DIRECTIVE |
Each line from the one containing "Generate a Blender" through the one containing "scene.view_settings.exposure = 0.0" must be echoed exactly, endpoints included, and every other line omitted.

THE RECORDS |
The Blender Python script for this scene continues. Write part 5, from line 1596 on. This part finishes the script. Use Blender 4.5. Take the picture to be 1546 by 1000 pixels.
...
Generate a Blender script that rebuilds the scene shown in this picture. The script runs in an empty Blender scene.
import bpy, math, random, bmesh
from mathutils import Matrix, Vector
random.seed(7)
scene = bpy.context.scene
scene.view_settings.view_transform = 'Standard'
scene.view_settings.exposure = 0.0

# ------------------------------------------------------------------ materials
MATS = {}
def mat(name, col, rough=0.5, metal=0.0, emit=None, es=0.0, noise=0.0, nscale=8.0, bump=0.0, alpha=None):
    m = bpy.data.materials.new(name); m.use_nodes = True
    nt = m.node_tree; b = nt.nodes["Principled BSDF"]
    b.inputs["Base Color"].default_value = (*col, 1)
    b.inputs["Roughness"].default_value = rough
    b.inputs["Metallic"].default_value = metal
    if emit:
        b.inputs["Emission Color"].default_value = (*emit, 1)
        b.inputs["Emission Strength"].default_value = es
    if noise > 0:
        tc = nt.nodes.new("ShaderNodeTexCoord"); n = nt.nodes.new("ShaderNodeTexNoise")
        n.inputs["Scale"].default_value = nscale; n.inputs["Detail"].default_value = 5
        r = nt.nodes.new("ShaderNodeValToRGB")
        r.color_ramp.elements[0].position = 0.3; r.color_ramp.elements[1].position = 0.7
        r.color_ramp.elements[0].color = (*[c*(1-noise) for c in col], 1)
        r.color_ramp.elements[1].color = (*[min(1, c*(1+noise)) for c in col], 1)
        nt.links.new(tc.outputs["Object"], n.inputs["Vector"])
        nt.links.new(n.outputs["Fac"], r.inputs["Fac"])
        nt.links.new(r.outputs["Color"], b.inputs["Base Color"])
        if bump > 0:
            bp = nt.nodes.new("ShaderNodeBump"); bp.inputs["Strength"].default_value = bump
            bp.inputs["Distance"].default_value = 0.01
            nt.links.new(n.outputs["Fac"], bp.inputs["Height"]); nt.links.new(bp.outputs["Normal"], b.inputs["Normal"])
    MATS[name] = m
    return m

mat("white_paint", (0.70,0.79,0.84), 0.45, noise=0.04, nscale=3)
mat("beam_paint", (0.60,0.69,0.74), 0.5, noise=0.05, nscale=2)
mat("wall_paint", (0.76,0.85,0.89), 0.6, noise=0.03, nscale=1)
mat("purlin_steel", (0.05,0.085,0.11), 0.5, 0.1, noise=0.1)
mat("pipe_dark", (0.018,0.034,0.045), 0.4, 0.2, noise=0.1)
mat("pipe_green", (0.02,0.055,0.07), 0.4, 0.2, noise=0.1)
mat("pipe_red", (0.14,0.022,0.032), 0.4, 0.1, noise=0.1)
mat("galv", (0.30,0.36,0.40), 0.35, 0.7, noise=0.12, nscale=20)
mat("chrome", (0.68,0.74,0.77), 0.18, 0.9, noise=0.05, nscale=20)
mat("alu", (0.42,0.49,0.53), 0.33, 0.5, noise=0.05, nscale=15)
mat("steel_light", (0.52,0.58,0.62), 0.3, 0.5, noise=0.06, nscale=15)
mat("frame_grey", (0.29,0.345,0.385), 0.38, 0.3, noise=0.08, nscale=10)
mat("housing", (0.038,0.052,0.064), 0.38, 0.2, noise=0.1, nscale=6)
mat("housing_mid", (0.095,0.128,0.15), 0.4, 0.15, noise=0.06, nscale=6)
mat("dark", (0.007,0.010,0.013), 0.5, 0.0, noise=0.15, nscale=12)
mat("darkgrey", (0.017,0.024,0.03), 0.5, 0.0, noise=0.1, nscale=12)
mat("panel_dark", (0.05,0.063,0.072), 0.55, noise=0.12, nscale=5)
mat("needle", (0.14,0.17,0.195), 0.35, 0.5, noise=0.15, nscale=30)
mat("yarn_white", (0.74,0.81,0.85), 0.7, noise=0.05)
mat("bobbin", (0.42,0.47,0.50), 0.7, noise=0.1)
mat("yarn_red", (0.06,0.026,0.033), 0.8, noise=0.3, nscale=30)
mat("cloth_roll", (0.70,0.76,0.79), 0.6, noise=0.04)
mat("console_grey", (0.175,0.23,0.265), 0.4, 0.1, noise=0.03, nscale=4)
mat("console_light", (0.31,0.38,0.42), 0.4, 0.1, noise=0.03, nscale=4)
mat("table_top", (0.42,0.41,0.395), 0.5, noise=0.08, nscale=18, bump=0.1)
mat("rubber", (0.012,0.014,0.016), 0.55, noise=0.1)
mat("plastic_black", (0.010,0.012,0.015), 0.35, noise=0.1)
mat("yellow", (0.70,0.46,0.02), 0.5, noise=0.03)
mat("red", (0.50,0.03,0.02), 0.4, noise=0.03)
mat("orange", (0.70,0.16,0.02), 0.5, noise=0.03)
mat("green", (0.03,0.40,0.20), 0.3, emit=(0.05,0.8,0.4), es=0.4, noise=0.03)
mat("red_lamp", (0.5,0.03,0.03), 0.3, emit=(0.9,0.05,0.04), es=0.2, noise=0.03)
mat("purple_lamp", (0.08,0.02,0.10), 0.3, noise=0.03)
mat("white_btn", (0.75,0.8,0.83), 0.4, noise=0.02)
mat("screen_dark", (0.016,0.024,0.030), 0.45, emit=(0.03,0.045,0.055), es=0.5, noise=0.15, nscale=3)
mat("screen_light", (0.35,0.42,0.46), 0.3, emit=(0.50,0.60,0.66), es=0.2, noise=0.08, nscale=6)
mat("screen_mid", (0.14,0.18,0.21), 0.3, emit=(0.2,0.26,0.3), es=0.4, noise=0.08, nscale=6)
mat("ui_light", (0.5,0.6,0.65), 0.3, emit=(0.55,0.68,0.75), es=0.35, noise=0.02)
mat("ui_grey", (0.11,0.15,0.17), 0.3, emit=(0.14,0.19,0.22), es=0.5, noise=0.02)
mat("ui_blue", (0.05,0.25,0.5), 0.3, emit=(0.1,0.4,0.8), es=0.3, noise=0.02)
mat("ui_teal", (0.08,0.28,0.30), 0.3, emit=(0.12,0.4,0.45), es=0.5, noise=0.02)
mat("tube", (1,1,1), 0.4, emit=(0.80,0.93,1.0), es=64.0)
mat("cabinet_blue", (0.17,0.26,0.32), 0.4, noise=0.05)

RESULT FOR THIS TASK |
Generate a Blender script that rebuilds the scene shown in this picture. The script runs in an empty Blender scene.
import bpy, math, random, bmesh
from mathutils import Matrix, Vector
random.seed(7)
scene = bpy.context.scene
scene.view_settings.view_transform = 'Standard'
scene.view_settings.exposure = 0.0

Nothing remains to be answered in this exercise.